THE event which has been styled the great US heave against democracy, the ‘insurrection’ in the Capitol of January 6, 2021, won’t be forgotten if the owners of the narrative, for now at least, have their way.
Anyone looking at footage and raw facts of the event would surely be struck by the dichotomy between the footage and the inflated language used by correspondents such as CNN’s Donie O’Sullivan.
What happened on January 6 last year, as power passed from the Republicans to the Democrats after a shambolic election, was a protest. It was a protest that broke acceptable boundaries, to be sure, but it was not an insurrection.
Insurrections in this day and age are not led by people armed with nothing more than the random sticks or poles they find on their march. Given that this particular army of citizens are presumed to own guns by the truckload, that surely says something about both their intent and the ad hoc nature of the event. But for much of mainstream media, this was an epochal signal from manic populism that would ring around the world, even though the only shot fired was by a member of the Capitol’s security and the only person killed was a protester. Too much of a useful parallel with the coups of history, ranging from the storming of the Bastille to the military takeovers of seats of government ever since to wind up febrile imaginations. So commentators like Donie O’Sullivan waxed eloquent, presenting the Falstaff’s army of protesters as the most serious threat to American democracy since 9/11.
To the more detached observers of history, it will surely appear very strange that these same pundits saw no great harm in the ‘mostly peaceful’ Black Lives Matter protests of 2020 that caused billions of dollars of damage to property, destroyed livelihoods and claimed 25 lives. Some of these protests also involved the takeover of government buildings and the establishment of extra-governmental zones in US cities. By any reasonable reckoning such activities posed a much more substantive threat to the rule of law, the safety of citizens and the fabric of democratic institutions, especially agencies of law enforcement. Neither, incidentally, did they comment on the boarding-up of buildings in Washington on the night of the election which anticipated what might happen in the event of a Trump victory, and the shadowy figures gathering in doorways who were certainly not ‘proud boys’ or the MAGA mob.

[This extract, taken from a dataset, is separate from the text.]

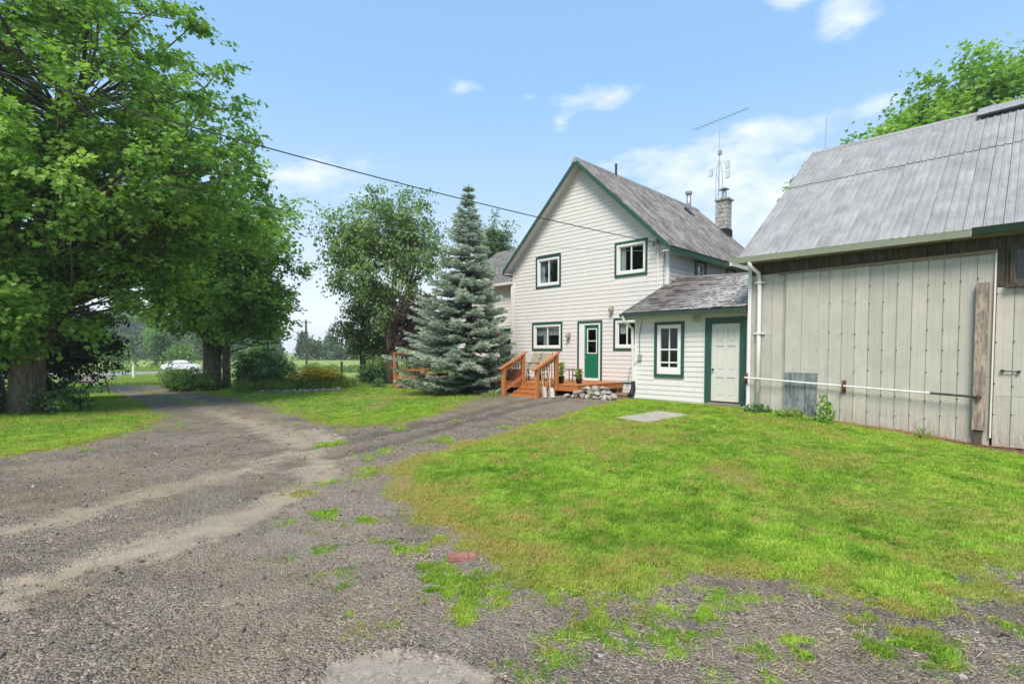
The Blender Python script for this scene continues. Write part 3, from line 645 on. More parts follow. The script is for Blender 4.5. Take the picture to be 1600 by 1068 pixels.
mb = Fh.mb(); frame_box(mb, D0+.11, D1-.09, 1.6, 2.52, .035, FC+.005, FC+.03); mb.box(D0+.145, D1-.125, FC+.008, FC+.03, 2.05, 2.08); mb.build('door_window_frame', M_wht, dr)
mb = Fh.mb(); mb.box(D0+.12, D1-.1, FC+.035, FC+.04, 1.62, 2.5); mb.build('pane', M_glass, dr)
mb = Fh.mb(); mb.lathe((D0+.06, FC-.02, 1.45), [(.028, -.03), (.032, 0), (.028, .03)], 8); mb.box(D0+.04, D0+.08, FC-.01, FC+.02, 1.62, 1.68); mb.build('door_handle', M_steel, dr)
mb = Fh.mb(); mb.box(SL+.04, SR, FC-.025, FC+.0, .56, .615); mb.build('base_flashing', M_green, Fh.root)
# wall lamps, vents and service entrance
for i, (s_, z_) in enumerate([(-12.44,2.31),(-10.51,3.19)]):
    mb = Fh.mb(); mb.lathe((s_, FC-.02, z_), [(.05, -.05), (.055, .05)], 8); mb.box(s_-.06, s_+.06, FC-.03, FC, z_-.07, z_+.07); mb.lathe((s_+.0, FC-.11, z_-.02), [(.085, -.09), (.09, -.02), (.06, .06), (.02, .08)], 10); o = mb.build('wall_lamp', mat('bronze_lamp', (.28,.23,.17), .5), Fh.root)
mb = Fh.mb(); mb.tube([(-8.72, FC-.05, 5.2), (-8.72, FC-.05, 4.2), (-8.72, FC-.05, 3.2)], .024, 8); mb.build('service_mast', M_wht, Fh.root)
mb = Fh.mb(); mb.tube([(-8.72, FC-.05, 5.18), (-8.72, FC-.05, 5.28), (-8.72, FC-.16, 5.3), (-8.72, FC-.22, 5.2)], [.04, .05, .05, .035], 8)
for k in (-.16, .16): mb.lathe((-8.72+k, FC-.07, 5.2), [(.02, -.05), (.05, -.03), (.03, 0), (.05, .03), (.02, .05)], 8)
mb.tube([(-8.72, FC-.2, 5.2), (-8.78, FC-.25, 5.0), (-8.9, FC-.22, 5.12)], .01, 5); mb.tube([(-8.72, FC-.2, 5.2), (-8.7, FC-.3, 4.95), (-8.95, FC-.22, 5.1)], .01, 5); mb.build('service_head', M_grey, Fh.root)
mb = Fh.mb(); mb.tube([(-8.5, FC-.03, 5.0), (-8.52, FC-.03, 4.4), (-8.5, FC-.03, 3.0)], .009, 5); mb.build('antenna_wire', M_cab, Fh.root)
# plumbing vent, roof vent, flue pipe
def roofz(s_, c_): return ZR+.09-q*abs(s_-SM)
mb = Fh.mb(); mb.lathe((-11.85, 17.7, 8.5), [(.045, 0), (.045, .62)], 8); mb.build('vent_pipe', M_black, Fh.root)
mb = Fh.mb(); mb.hexa([(-11.3, 22.3, roofz(-11.3,0)-.02), (-10.95, 22.3, roofz(-10.95,0)-.02), (-10.95, 22.7, roofz(-10.95,0)-.02), (-11.3, 22.7, roofz(-11.3,0)-.02), (-11.25, 22.3, roofz(-11.25,0)+.16), (-10.95, 22.3, roofz(-10.95,0)+.08), (-10.95, 22.7, roofz(-10.95,0)+.08), (-11.25, 22.7, roofz(-11.25,0)+.16)]); mb.build('roof_vent', M_black, Fh.root)
mb = Fh.mb(); mb.lathe((-12.0, 24.2, 8.45), [(.11, 0), (.11, .85)], 10); fl = mb.build('flue_pipe', M_steel, Fh.root, True)
mb = Fh.mb(); mb.lathe((-12.0, 24.2, 8.45), [(.1, .86), (.16, .88), (.17, .99), (.05, 1.04)], 12); mb.build('flue_cap', M_steel, fl)
# block chimney against the far gable
chx, chc = -10.5, 24.75
mb = Fh.mb(); mb.box(chx-.24, chx+.24, chc-.24, chc+.24, 5.0, 8.8); ch = mb.build('chimney', mat('mortar', (.2,.19,.17), .95), Fh.root)
zz = 7.0; row = 0
while zz < 8.78:
    for k in (0, 1):
        w0 = .5*(.62 if row % 2 == 0 else .38); 
        u0, u1 = ((-.26, -.26+w0-.01) if k == 0 else (-.26+w0+.01, .26))
        j = random.uniform(-.006, .006)
        mb = Fh.mb(); mb.box(chx+u0, chx+u1, chc-.262+j, chc-.242, zz+.012, zz+.19)
        mb.build('chimney_block', M_block, ch)
        mb = Fh.mb(); mb.box(chx-.262, chx-.242, chc+u0, chc+u1, zz+.012, zz+.19); mb.box(chx+.242, chx+.262, chc+u0, chc+u1, zz+.012, zz+.19); mb.build('chimney_block', M_block, ch)
    zz += .2; row += 1
mb = Fh.mb(); mb.box(chx-.34, chx+.34, chc-.34, chc+.34, 8.8, 8.88); mb.build('chimney_cap', M_block, ch)
mb = Fh.mb(); mb.lathe((chx, chc, 8.88), [(.12, 0), (.11, .38)], 10); mb.lathe((chx, chc, 8.88), [(.03, .42), (.24, .46), (.05, .58)], 12)
for a in range(4): mb.box(chx+.09*math.cos(a*1.57)-.01, chx+.09*math.cos(a*1.57)+.01, chc+.09*math.sin(a*1.57)-.01, chc+.09*math.sin(a*1.57)+.01, 9.23, 9.34)
mb.build('chimney_pot', M_steel, ch)
mb = Fh.mb(); mb.box(chx-.3, chx+.3, chc-.34, chc+.3, roofz(chx,0)-.42, roofz(chx,0)+.12); mb.build('chimney_flashing', M_black, ch)
# left wing
WC = 16.7; WL = -20.3; wz = 4.72; wq = .72
mb = Fh.mb(); wallgrid(mb, WL, SL, .1, wz, [(-17.4,-16.7,.62,2.66)], WC+.008, WC+.14); mb.box(WL, WL+.13, WC+.14, 22.3, .1, wz); mb.box(WL+.13, SL, 22.17, 22.3, .1, wz)
mb.add([(WL, WC+.02, wz), (WL, 22.3, wz), (WL, 19.5, wz+2.0), (WL+.12, WC+.02, wz), (WL+.12, 22.3, wz), (WL+.12, 19.5, wz+2.0)], [(0,2,1), (3,4,5), (0,3,5,2), (1,2,5,4)])
mb.build('wing_wall', M_siding, Fh.root)
z = .22
while z < wz-.05:
    segs = cut(WL, SL, z, z+pz, [(-17.47,-16.58,.6,2.74)])
    siding_course(Fh, 'siding_board', M_siding, [(u, v, u, v) for u, v in segs], z, z+pz-.001, WC); z += pz
roof_sheets(Fh, 'roof_sheet', M_oldroof, (WL-.3, WC-.35, wz+.02), (SL, WC-.35, wz+.02), (0, 1, wq), 3.15*math.hypot(1, wq), .6, .2, .038)
roof_sheets(Fh, 'roof_sheet', M_oldroof, (SL, 22.65, wz+.02), (WL-.3, 22.65, wz+.02), (0, -1, wq), 3.15*math.hypot(1, wq), .6, .2, .038)
mb = Fh.mb(); mb.box(WL-.3, SL-.02, WC-.33, WC-.0, wz-.07, wz-.035); mb.build('eave_soffit', M_soffit, Fh.root)
mb = Fh.mb(); mb.box(WL-.3, SL-.22, WC-.46, WC-.36, wz-.07, wz+.03); mb.build('wing_gutter', M_cream, Fh.root)
mb = Fh.mb(); mb.tube([(SL-.6, WC-.4, wz-.05), (SL-.35, FC+.3, wz-.15), (SL-.09, FC-.02, wz-.35), (SL-.07, FC-.06, wz-.6), (SL-.07, FC-.06, .95), (SL-.0, FC-.2, .8)], .04, 8); mb.build('downpipe', M_cream, Fh.root)
mb = Fh.mb(); frame_box(mb, -17.47, -16.58, .62, 2.74, .09, WC-.035, WC+.03, sill=False); t = mb.build('door_casing', M_green, Fh.root)
mb = Fh.mb(); frame_box(mb, -17.375, -16.675, .64, 2.645, .1, WC+.0, WC+.05); mb.box(-17.275, -16.775, WC+.0, WC+.05, 1.5, 1.56); mb.box(-17.275, -16.775, WC+.02, WC+.05, .74, 1.0); dr = mb.build('screen_door', M_green, Fh.root)
mb = Fh.mb(); mb.box(-17.275, -16.775, WC+.03, WC+.035, 1.0, 1.5); mb.box(-17.275, -16.775, WC+.03, WC+.035, 1.56, 2.54); mb.build('pane', M_glass, dr)
mb = Fh.mb(); mb.box(-17.3, -15.6, 18.6, 18.7, .5, 3.0); mb.build('inner_partition', M_int, Fh.root)

# ================================================================== small white addition
ZS = .3; Ad = Bld('garden_shed', -6.5, 13.27, ZS, 'small white clapboard lean-to with patchy shingle roof between farmhouse and barn', 'shed')
A0, A1, AC, AB = -8.15, -4.97, 13.27, 19.2; az = 2.72
opA = [(-7.54,-6.65,.97,2.5),(-6.06,-5.01,.36,2.56)]
mb = Ad.mb(); wallgrid(mb, A0, A1, .1, az, [(-7.46,-6.73,1.05,2.42),(-5.95,-5.12,.36,2.45)], AC+.008, AC+.12)
mb.box(A0, A0+.12, AC+.12, AB, .1, az); mb.box(A0+.12, A1, AB-.12, AB, .1, az); mb.box(A1-.12, A1, AC+.12, AB-.12, .1, az)
for u in (A0, A1-.12): mb.add([(u, AC+.02, az), (u, AB, az), (u, 16.25, 4.0), (u+.12, AC+.02, az), (u+.12, AB, az), (u+.12, 16.25, 4.0)], [(0,2,1), (3,4,5), (0,3,5,2), (1,2,5,4)])
mb.build('wall', M_siding, Ad.root)
z = .2; pa = .135
while z < az-.08:
    z1 = min(z+pa, az-.03)
    segs = cut(A0, A1, z, z1, opA)
    if segs: siding_course(Ad, 'siding_board', M_siding, [(u, v, u, v) for u, v in segs], z, z1-.001, AC)
    z += pa
mb = Ad.mb(); mb.box(A0-.03, A0+.03, AC-.03, AC+.03, .2, az); mb.build('corner_trim', M_wht, Ad.root)
mb = Ad.mb(); mb.box(A0, A1, AC-.02, AC-.004, az-.13, az+.0); mb.build('frieze_board', M_soffit, Ad.root)
# roof deck and shingles
ce = 12.95; cr = 16.2; ze0, zr0, zr1 = 2.79, 4.13, 3.97
def apt(u, t, off=0):   # u 0..1 along eave, t 0..1 up the slope
    s_ = -8.4+u*(A1+8.4+.05); c_ = ce+(cr-ce)*t; zrr = zr0+(zr1-zr0)*u; z_ = ze0+(zrr-ze0)*t-.035*math.sin(math.pi*u)*math.sin(math.pi*t)
    return (s_, c_-off*.38, z_+off*.92)
mb = Ad.mb(); mb.hexa([apt(0,0,-.06), apt(1,0,-.06), apt(1,1,-.06), apt(0,1,-.06), apt(0,0,-.005), apt(1,0,-.005), apt(1,1,-.005), apt(0,1,-.005)])
mb.hexa([(-8.4, cr, 4.07), (A1+.05, cr, 3.91), (A1+.05, 19.4, 2.6), (-8.4, 19.4, 2.7), (-8.4, cr, 4.12), (A1+.05, cr, 3.96), (A1+.05, 19.4, 2.66), (-8.4, 19.4, 2.76)]); mb.build('roof_deck', M_dark, Ad.root)
nrow = 14; ncol = 12
for r_ in range(nrow):
    for k in range(ncol+1):
        u0 = (k-(.5 if r_ % 2 else 0))/ncol; u1 = u0+1/ncol-.003; u0 = max(u0, 0); u1 = min(u1, 1)
        if u1-u0 < .01: continue
        t0 = r_/nrow-random.uniform(0, .003); t1 = min((r_+1.25)/nrow, 1.0); lift = random.choice([.014, .014, .018, .02, .034])
        cdn = random.uniform(-.004, .004)
        mb = Ad.mb(); mb.hexa([apt(u0,t0,lift-.009), apt(u1,t0,lift-.009+cdn), apt(u1,t1,-.002), apt(u0,t1,-.002), apt(u0,t0,lift), apt(u1,t0,lift+cdn), apt(u1,t1,.005), apt(u0,t1,.005)]); mb.build('shingle', M_shingle, Ad.root)
mb = Ad.mb(); mb.hexa([(-8.42, cr-.12, 4.1), (A1+.05, cr-.12, 3.94), (A1+.05, cr+.1, 3.94), (-8.42, cr+.1, 4.1), (-8.42, cr-.0, 4.17), (A1+.05, cr-.0, 4.01), (A1+.05, cr+.02, 4.01), (-8.42, cr+.02, 4.17)]); mb.build('ridge_cap', M_oldroof, Ad.root)
mb = Ad.mb(); mb.hexa([apt(-.01,0,-.1), apt(.004,0,-.1), apt(.004,1,-.1), apt(-.01,1,-.1), apt(-.01,0,.015), apt(.004,0,.015), apt(.004,1,.015), apt(-.01,1,.015)]); mb.build('rake_board', M_green, Ad.root)
mb = Ad.mb()
vs = []
for s_, z_ in ((-8.45, ze0-.02), (A1+.06, ze0-.05)):
    for dy, dz in ((0,-.02), (-.02,-.09), (-.1,-.1), (-.13,.0), (-.115,.0), (-.09,-.085), (-.03,-.075), (-.012,-.02)): vs.append((s_, ce-.0+dy, z_+dz))
mb.add(vs, [(k, (k+1) % 8, 8+(k+1) % 8, 8+k) for k in range(8)]+[(7,6,5,4,3,2,1,0), tuple(range(8,16))]); mb.build('gutter', M_dkgut, Ad.root)
mb = Ad.mb(); mb.box(-8.4, A1, ce+.0, AC-.0, ze0-.13, ze0-.1); mb.build('eave_soffit', M_soffit, Ad.root)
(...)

There is a whole new journalistic industry established around the pursuit of ‘extreme Right’ propagandists and activists. Is there any other category of rightist opinion? It is a clear fight between baddies and goodies with no grey areas to be explored. Donie O’Sullivan continues to cover Trump rallies and finds no shortage of daft conspiracy theorists who believe that Biden operates from a Hollywood set rather than the Oval Office. If Donie O’Sullivan took his trade more seriously he would know that deranged thinking is not the preserve of any strand of political thought.
The fact is America is divided close to 50/50 politically and the divide does not coincide between the sane and insane. If Donie really wanted to know what shapes politics in America today he would ask what we might call ‘normal people’ why they would choose a Trump over a Clinton. What are the Clinton platforms and policies they want no truck with? What are the non-negotiable values the Democrats must respect if these voters are to trust them again? You are unlikely to find such people at Trump rallies. They are probably too busy living their lives to attend rallies of any kind. Yet these are the people who change governments. These are people who voted for Obama before they switched to Trump. These are the people who read newspapers and follow events and form views and trust their own instincts above the hyper-ventilating effusions of woke commentators.
Questions like this are the stuff of real, open-minded, investigative journalism, the lack of which arguably poses a far greater threat to democratic institutions. In fact, an honest and genuinely enquiring media is itself a democratic institution. Its collapse is something we need to be far more concerned about than random outbursts of unrest and violence whose context it is their remit to objectively explore and explain, not spin in the service of ideology.